A certain spell could be considered a skill, as could be a 'special move' 
with a conventional weapons. Picking locks, brewing a certain poiton and much 

In general, these Skills might be not known at all (and therefore cannot be 
used) or could be completely mastered. (meaning they always(?) succeed and 
have the greatest effect). A percentage might be suited best to describe this.

Learning Skills

To gain new Skills, you had to find someone to teach them. Certain 
"abilities", like a recipe for a certain potion could also be given as the 
reward for a quest or bought in a shoppe.

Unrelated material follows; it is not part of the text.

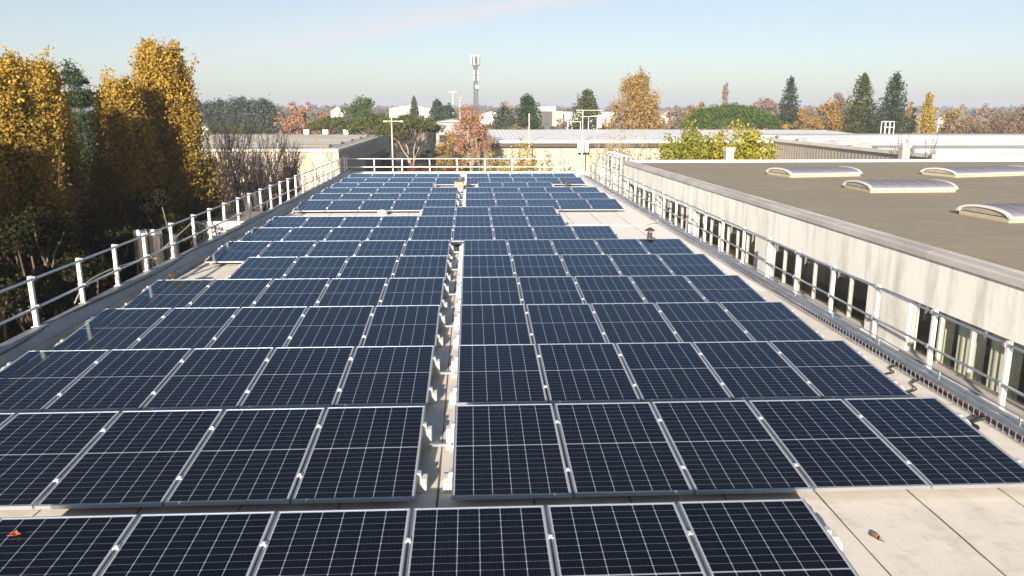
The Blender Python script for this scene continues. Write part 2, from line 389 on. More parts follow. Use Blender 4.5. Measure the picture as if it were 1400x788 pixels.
def tag(o, label, cat, group=None, kind=None):
    if kind: o['kind'] = kind
    if label: o['label'] = label
    if cat: o['category'] = cat
    if group: o['group'] = group
    return o
def thing(name, label, cat, loc=(0, 0, 0), rot=(0, 0, 0), group=None):
    o = bpy.data.objects.new(name, None); C.objects.link(o); o.empty_display_size = .2
    o.location = loc; o.rotation_euler = rot
    return tag(o, label, cat, group)
def struct(o): o['kind'] = 'structure'; return o
def ordw(i): return ['first', 'second', 'third', 'fourth', 'fifth', 'sixth', 'seventh', 'eighth', 'ninth', 'tenth', 'eleventh', 'twelfth', 'thirteenth', 'fourteenth', 'fifteenth', 'sixteenth', 'seventeenth'][i-1]

# ================================================================= STRUCTURE
GZ = -10.5                      # ground below the camera
ZR = -3.35                      # deck of our roof
# ground: one big sheet, plus road strip
def ground_material():
    m = mat('autumn_ground', (.1, .09, .06), .95, 0, .1); g = N(m)
    v = g.coord('Object'); a = g.noise(v, .03, 5); b = g.noise(v, .8, 6)
    col = g.ramp(a, [(.35, (.075, .085, .035)), (.5, (.13, .115, .06)), (.65, (.16, .135, .09))])
    col = g.mix(g.math('MULTIPLY', g.ramp(b, [(.5, G(0)), (.7, G(1))]), .5), col, (.24, .16, .06))
    g.l(col, g.b.inputs['Base Color']); return m
M['ground'] = ground_material()
gb = MB(); gb.v = [(-3500, -300, GZ), (3500, -300, GZ), (3500, 5000, GZ), (-3500, 5000, GZ)]; gb.f = [(0, 1, 2, 3)]
struct(gb.build('ground', M['ground']))
M['asphalt'] = noisy('asphalt', (.05, .05, .05), (.07, .068, .065), 2, .85)
rb = MB().box(-60, 60, 45.5, 53, GZ-.2, GZ+.02); struct(rb.build('road', M['asphalt']))
rb = MB().box(-9.5, -6.9, -30, 45.5, GZ-.2, GZ+.12); struct(rb.build('pavement', noisy('concrete_paving', (.30, .28, .26), (.24, .22, .2), 3)))
rb = MB().box(-12, 30, 100, 150, GZ-.2, GZ+.016); struct(rb.build('car_park', M['asphalt']))

# the damp autumn air: one even box of haze round everything
def haze(density=.0007):
    m = bpy.data.materials.new('haze'); m.use_nodes = True; t = m.node_tree; t.nodes.clear()
    o = t.nodes.new('ShaderNodeOutputMaterial'); v = t.nodes.new('ShaderNodeVolumePrincipled')
    v.inputs['Color'].default_value = (.66, .72, .86, 1); v.inputs['Density'].default_value = density; v.inputs['Anisotropy'].default_value = 0
    t.links.new(v.outputs[0], o.inputs['Volume'])
    h = MB().box(-3600, 3600, -400, 5100, GZ-1, 16).build('haze', m); tag(h, 'thin pale haze hanging over the whole industrial estate', 'haze', kind='stuff')
haze()
# ---- our building
bld = thing('warehouse', 'flat roofed warehouse with cream roof deck under the solar panels', 'building', (0, 0, GZ))
def bb(mb, name, m, parent=bld, **k):
    o = mb.build(name, m, parent, **k); o.location = -Vector(parent.location); return o
bb(MB().box(-6.25, 6.1, -12, 41.75, GZ, ZR-.43), 'wall', M['grey_wall'])
bb(MB().box(-6.2, 5.76, -11.9, 41.6, ZR-.29, ZR), 'roof_deck', M['roof'])
# left parapet: folded zinc capping over a low kerb
prof = [(-6.34, ZR-.32), (-6.34, ZR+.25), (-6.30, ZR+.27), (-6.19, ZR+.25), (-6.16, ZR+.275), (-6.13, ZR+.24), (-6.05, ZR+.11), (-6.02, ZR+.115), (-5.99, ZR+.015), (-5.93, ZR+.004), (-6.1, ZR-.2)]
bb(MB().prism(prof, 'y', -11.9, 41.5), 'parapet', M['galv_dull'])
# right kerb
prof = [(6.18, ZR-.42), (6.18, ZR-.085), (6.165, ZR-.062), (6.13, ZR-.07), (6.10, ZR-.045), (6.08, ZR-.05), (5.99, ZR-.012), (5.975, ZR+.012), (5.96, ZR+.0), (5.80, ZR+.055), (5.785, ZR+.075), (5.765, ZR+.06), (5.75, ZR+.004), (5.74, ZR-.2)]
bb(MB().prism(prof, 'y', -11.9, 41.5), 'parapet', M['galv'])
bb(MB().box(-6.34, 6.16, 41.503, 41.78, ZR-.32, ZR+.17), 'parapet', M['white_wall'], bevel=.01)

# ---- guard rails
LY = [7.3, 8.7, 10.1, 11.48, 12.91, 14.22, 15.53, 16.94, 18.31, 19.45, 20.6, 21.85, 23.0, 24.26, 25.5, 26.75, 27.95, 29.2, 30.4, 31.7, 32.9, 34.2, 35.4, 36.6, 38.0, 39.3, 40.6]
def rail(name, label, posts, ztop, zmid, zbase, ends, pr=.030, n_r=.021, off=(0, 0)):
    r = thing(name, label, 'railing', (posts[0][0], posts[0][1], zbase))
    base = Vector(r.location)
    for (x, y) in posts:
        mb = MB().box(x-pr, x+pr, y-pr, y+pr, zbase, ztop+.035)
        mb.box(x-pr*1.9, x+pr*1.9, y-pr*1.9, y+pr*1.9, zbase, zbase+.012)
        o = mb.build('post', M['white_paint'], r, bevel=.008)
        rot = Matrix.Rotation(R(random.uniform(-.7, .7)), 4, 'Y') @ Matrix.Rotation(R(random.uniform(-.7, .7)), 4, 'X')
        c0 = Vector((x, y, zbase)); o.matrix_local = Matrix.Translation(-base+c0) @ rot @ Matrix.Translation(-c0)
        for z in (ztop, zmid):
            q = MB().box(x+off[0]-n_r*1.5, x+off[0]+n_r*1.5, y-.022, y+.022, z-n_r*1.5, z+n_r*1.5).build('rail_clamp', M['galv_dull'], o); q.location = (0, 0, 0)
    for z in (ztop, zmid):
        o = MB().tube([(ends[0][0]+off[0], ends[0][1]+off[1], z), (ends[1][0]+off[0], ends[1][1]+off[1], z)], n_r, 8).build('rail', M['galv'] if off[0] else M['white_paint'], r, smooth=True)
        o.location = -base
    return r
rail('guard_rail', 'white post guard rail along the left roof edge beside the trees', [(-6.3, y) for y in LY], -2.385, -2.80, -3.098, ((-6.3, 5), (-6.3, 41.5)), off=(.052, 0))
RY = [7.0+1.52*i for i in range(23)]
rail('guard_rail', 'white post guard rail along the right roof edge before the windows', [(6.21, y) for y in RY], -2.64, -3.12, -3.62, ((6.21, 4), (6.21, 41)), off=(-.046, 0), pr=.029, n_r=.019)
rail('guard_rail', 'white guard rail across the far end of the roof', [(-6.35+1.42*i, 41.62) for i in range(9)], -2.52, -2.94, ZR+.166, ((-6.35, 41.62), (5.05, 41.62)), pr=.028, n_r=.022)
# ladder guard at the far right corner: two bent hoops with bars
lg = thing('ladder_guard', 'tall white hooped ladder guard at the far right roof corner', 'ladder guard', (6.3, 36, ZR))
def lgb(mb, nm, **k):
    o = mb.build(nm, M['white_paint'], lg, **k); o.location = -Vector(lg.location)
for x in (6.32, 6.95):
    pts = [(x, 38.6, -4.2), (x, 38.6, -2.3)] + [(x, 38.6-.35*(1-math.cos(a)), -2.3+.25*math.sin(a)) for a in (.4, .8, 1.2, 1.57)] + [(x, 33.4, -2.03), (x, 33.35, -3.6)]
    lgb(MB().tube(pts, .032, 8), 'hoop', smooth=True)
for y in (37.6, 36.6, 35.6, 34.5):
    lgb(MB().tube([(6.32, y, -4.0), (6.32, y, -2.05), (6.5, y, -1.98), (6.78, y, -1.98), (6.95, y, -2.05), (6.95, y, -4.0)], .024, 6), 'bar', smooth=True)
for z in (-2.6, -3.1):
    lgb(MB().tube([(6.32, 38.6, z), (6.32, 33.35, z)], .02, 6), 'cross_rail', smooth=True)

# ---- right neighbour: concrete box with a window band
AX = lambda Y: 7.06-.028*(Y-9.6)      # its face runs slightly towards our roof
ang = math.atan(.028)
rbld = thing('factory_building', 'white stained concrete factory with window band and brown felt roof on the right', 'building', (7.06, 9.6, GZ), (0, 0, ang))
# local frame: y along the face, x into the building, z from ground
ZL = lambda z: z-GZ
Y0, Y1, DEP = -16.0, 23.6, 26.0       # local y extents (far end near world y 33)
ZT, ZC, ZH, ZS = ZL(-2.08), ZL(-2.2), ZL(-2.95), ZL(-3.80)
def rp(mb, name, m, parent=rbld, **k): return mb.build(name, m, parent, **k)
LYw = lambda Y: (Y-9.6)/math.cos(ang)
rp(MB().box(0, .22, Y0, Y1, ZH, ZC), 'wall', M['stained_wall'])
rp(MB().box(0.004, .22, Y0, Y1, 0, ZS-.04), 'wall', M['stained_wall'])
rp(MB().box(0.002, DEP, Y1-.25, Y1-.002, 0, ZC), 'wall', M['stained_wall'])
rp(MB().box(DEP-.25, DEP, Y0, Y1-.26, 0, ZC), 'wall', M['stained_wall'])
rp(MB().box(.23, DEP-.26, Y0, Y0+.25, 0, ZC), 'wall', M['stained_wall'])
rp(MB().box(.30, DEP-.06, Y0+.05, Y1-.05, ZC-.1, ZC+.03), 'roof', M['felt'])
cop = [(-.05, ZC-.02), (-.05, ZC+.07), (-.03, ZC+.09), (.12, ZC+.10), (.14, ZC+.065), (.29, ZC+.06), (.32, ZC+.09), (.35, ZC+.05), (.42, ZC+.031), (.3, ZC+.002), (.0, ZC+.002)]
def coping(u0, u1): rp(MB().prism(cop, 'y', u0, u1), 'coping', M['cop'])
M['cop'] = noisy('pinkish_grey_coping', (.40, .36, .34), (.52, .49, .45), 2, .6, stretch=(1, .3, 1), metal=.1)
u = Y0
while u < Y1-.1:
    coping(u, min(u+3.0, Y1+.05)-.012); u += 3.0
rp(MB().box(.3, DEP, Y1-.22, Y1+.05, ZC+.002, ZC+.13), 'coping', M['white_wall'], bevel=.01)
rp(MB().box(DEP-.25, DEP+.05, Y0, Y1-.23, ZC+.002, ZC+.12), 'coping', M['white_wall'])
# interior: floor, back wall, furniture-like darkness
rp(MB().box(.23, 7.0, Y0+.3, Y1-.3, ZS-.9, ZS-.8), 'floor', noisy('interior_floor', (.45, .41, .35), (.36, .33, .28), 1))
rp(MB().box(3.2, 3.3, Y0+.3, Y1-.3, ZS-.79, ZC-.2), 'partition', noisy('interior_wall', (.50, .46, .38), (.30, .27, .21), .6))
# pillars (world Y ranges) and windows between them
pil = [(-1.5, -.7), (4.6, 5.4), (12.05, 13.35), (17.8, 18.62), (23.5, 24.3), (27.76, 28.5), (32.3, 33.2)]
pil = [(LYw(a), LYw(b)) for a, b in pil]
for a, b in pil: rp(MB().box(.03, .21, a, b, ZS-.04, ZH), 'pillar', M['stained_wall'])
M['winframe'] = noisy('beige_window_frame', (.50, .45, .38), (.42, .38, .32), 6, .5)
def window(a, b, curtain):
    wb = MB(); t = .045
    wb.box(.09, .15, a+.003, b-.003, ZH-t-.002, ZH-.002); wb.box(.09, .15, a+.003, b-.003, ZS-.038, ZS+t-.03)
    n = max(2, round((b-a)/.75)); ys = [a+(b-a)*i/n for i in range(n+1)]
    for i, y in enumerate(ys):
        y0 = y-t/2 if 0 < i < n else (y+.003 if i == 0 else y-t-.003)
        wb.box(.085, .155, y0, y0+t, ZS+t-.03, ZH-t-.003)
    o = rp(wb, 'window', M['winframe'])
    pn = MB(); pn.v = [(.12, a+.02, ZS+t-.02), (.12, b-.02, ZS+t-.02), (.12, b-.02, ZH-t-.01), (.12, a+.02, ZH-t-.01)]; pn.f = [(0, 1, 2, 3)]
    rp(pn, 'pane', M['glass'], o)
    rp(MB().box(-.03, .085, a+.003, b-.003, ZS-.039, ZS-.012), 'sill', M['cop'], o)
    if curtain:
        for i in range(n):
            cb = MB(); y0, y1 = ys[i]+.04, ys[i+1]-.06; m_ = 26
            if i % 3 == 2: y1 = y0+(y1-y0)*.5
            for j in range(m_+1):
                y = y0+(y1-y0)*j/m_; x = .36+.012*math.sin(j*1.1)+.006*math.sin(j*2.7)
                cb.v += [(x, y, ZS-.3), (x, y, ZH-.02)]
                if j: cb.f.append((2*j-2, 2*j, 2*j+1, 2*j-1))
            rp(cb, 'curtain', M['curtain'], o, smooth=True)
edges = [LYw(-6)]+[v for p_ in pil for v in p_]
for i in range(0, len(edges)-1, 2):
    a, b = edges[i], edges[i+1]
    if b-a > .4: window(a, b, b < LYw(12.2) and a > LYw(3))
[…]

Skills that have to be learned would require some TP, depending on the value 
or difficulty of the Skill. The quality of the teacher and/or the attributes 
of the character would influence the initial 'grasp' of that skill. Usually 
it wouldn't be more than a few percent, but in exceptional situations it 
might be much higher (-> easter eggs).

Improving Skills

I can think of two ways to make improvements to the character:

* Learning by doing
  As the player makes use of his skills, these gradually improve. However,
  that should be a pretty slow process, depending on the Skill. Skills that
  can be used under rare circumstances might improve faster that way than
  skills that are commonly used.

* Training
  With the TP gained each time players level up, they could go to a teacher
  and take a lesson in a certain ability. Depending on the teacher, that would
  increase the skill by a few percent. There could be differences between
  teachers, so that some might be less effective than others. Also, every
  teacher could have a limit, so that you would have to find a master to gain
  mastery of a skill.

  Each training session could cost 1 TP (and whatever material goods or
  service the teacher wants).

Types of Skills

* 'Artistic Skills'
  That would include everything that involves assembling something according
  to a recipe. Potions, poisons (to 'improve' weapons with) and other things.
  (Quite a bit of McGyver feeling here ;) - "Aaargh, he has a ballpen and a
  Those Skills usually require no TP's and cannot be improved by learning.
  There could be a menu listing all the 'recipes', and if you have the proper
  reagents, selecting an item would 'create' whatever item the recipe
  describes; with a chance of failure depending on the mastery of that skill.

* Weapon Skill
  Something that very, very slowly increases by doing it. I'm a bit unsure if
  this should be D&D like, where you have a Skill for every weapon type, or
  if we should rather have 'special moves' that apply to all weapons. In
  latter case, not all 'moves' might be equally efficient with any weapon
  and/or against any enemy.
  To improve or learn weapon skills, you'll have to find a teacher.

* Magic
  Initially, a spell needs to be learned. Either from a teacher or a scroll.
  It could also be 'copied' from a monster in certain situations.
  Learning from a teacher would always succed, but cost TP's. Learning from
  a scroll might fail, depending on the character's intelligence, but is
  practically for free.
  Using the spell regularly should show a notable improvement.

* Other Skills
  Stuff like lock picking. (Don't know if we actually want to have that).

Okay, that's enough for this mail, I think.